How to implement automation when developing tests in parallel with development sprints


by Dan Martland, Technical Testing Director 

As we undertake many test automation assignments with a multitude of clients, we actually get asked this a lot.   

The key? To build things in a modular and well-structured fashion, working up from the generic to the specific. In most cases, the framework you are using will give you the fundamental components you need to navigate the app or system you are working on, like clicking a hyperlink or sending an API request. You then need to build on top of that for common actions or factors in your system, such as doing specific checks to make sure that returned value is right and that the system hasn’t raised an error. Then you can build on top of that again with more scenario focused components.  

That can be a more business scenario-style context, with things like login being a classic example, or even carrying out key activities like a product search or ‘add to basket’ in an ecommerce context. Or it might be a system-event context if you are looking at B2B interfaces – an incoming request via API triggering specific behaviour, that sort of thing.  

These can be built up into a library of common actions or events that have meaning and can be turned into key statements for Behaviour Driven Development (BDD) using the Given-When-Then structure.  

For example: given that I am a user logged in to the system, when I search for a product and when I click on the product, then I am shown the right description and the right level of inventory. You would have code behind the scenes which handles login, search, product selection, and ultimately checks the displayed information against the target value which might be either a pre-defined value or comparison of the value displayed versus information currently in the database.  

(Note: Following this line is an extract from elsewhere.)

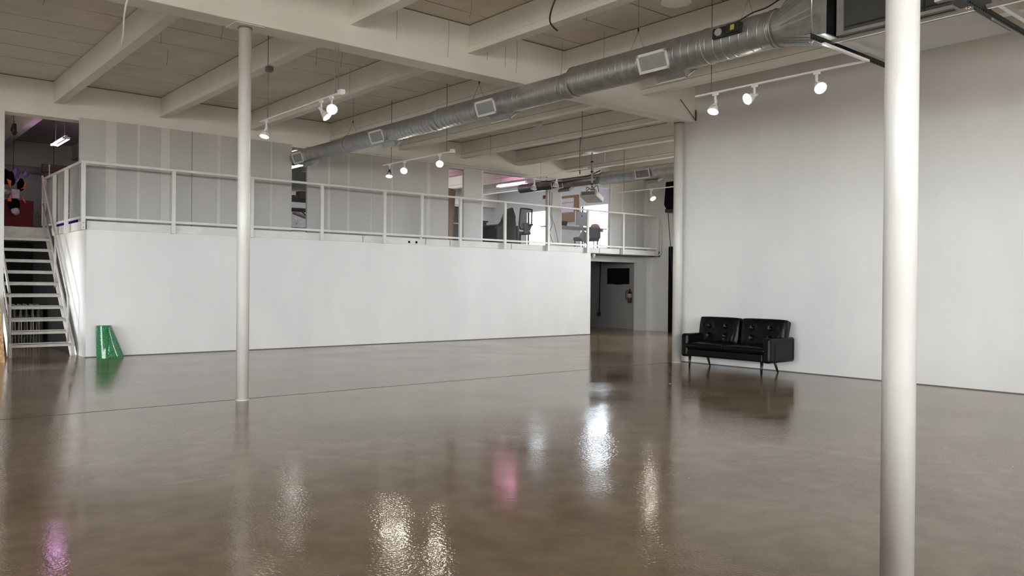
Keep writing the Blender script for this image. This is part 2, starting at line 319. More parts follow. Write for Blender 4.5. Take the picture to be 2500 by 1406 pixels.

You might go as far as creating a mock or stub so that you don’t need to go to the actual database. That illustrates another potential benefit from automation – you can break dependencies with third parties or other components of the system, and both simplify your test execution and bring forward tests which would otherwise have to wait on something else being delivered.  

The key? Understanding how the system is constructed and then looking at how you can isolate the behaviour you want to test. This kind of very engineering-focussed testing can have lots of benefits.